The ignominious abandonment of Afghanistan is proof that America has lost its taste for war, but our leaders seem oblivious to the fact that the best way to avoid war is to be prepared for war. America is more concerned about transgender women powerlifters than invasions of neighboring countries. More concerned about climate change arising from your gas stove than the hundreds of new coal fired power plants in China and India. More concerned about teachers’ pensions than well-educated children. And the Biden administration clearly wants to spend more money for preschool entitlements than developing hypersonic missiles. The 2020 presidential election seems more important to Republicans than the 2024 election and Republican presidential candidate Vivek Ramaswamy’s “10 Commandments” does not even mention national defense. The US needs to get serious about how to survive in a multipolar world and quit wasting time on distractions.

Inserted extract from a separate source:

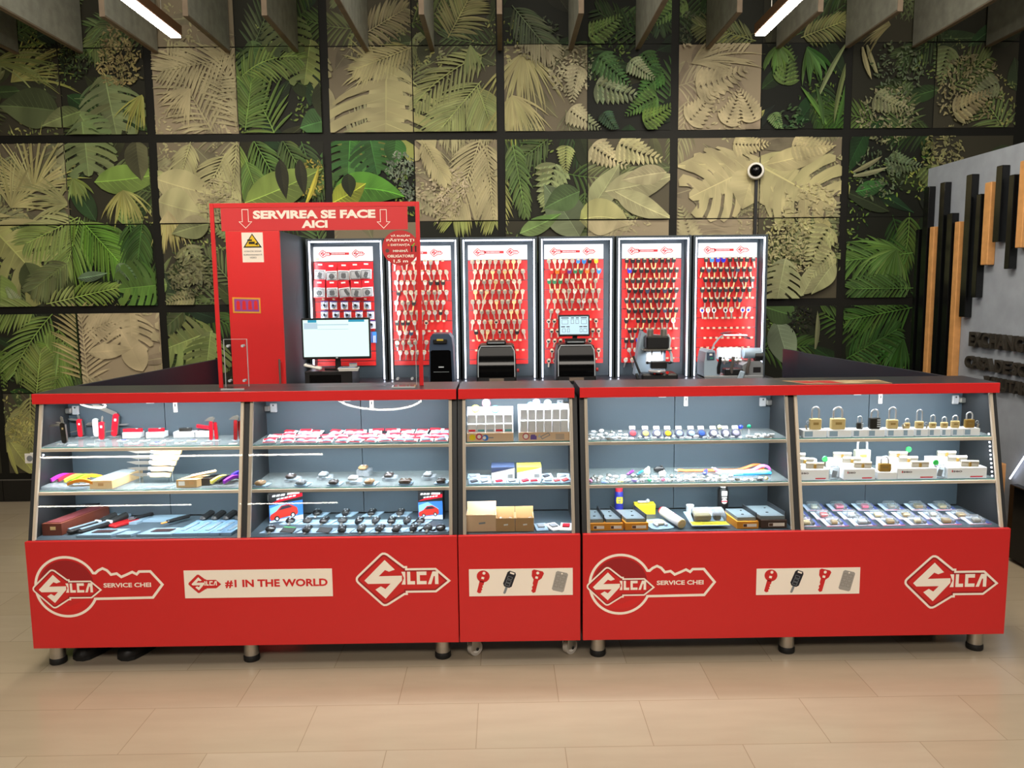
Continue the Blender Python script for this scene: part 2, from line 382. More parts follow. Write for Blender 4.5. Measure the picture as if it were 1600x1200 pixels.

To be a survivor in a multipolar world and for our people and our friends to thrive there are several things that we as a nation absolutely must do. Luckily, the Founders of our country have told us what we should do. We must form a more perfect Union, establish Justice, insure domestic Tranquility, provide for the common defense, promote the general Welfare, and secure the Blessings of Liberty to ourselves and our Posterity. Do that and stop worrying about which pronoun to use.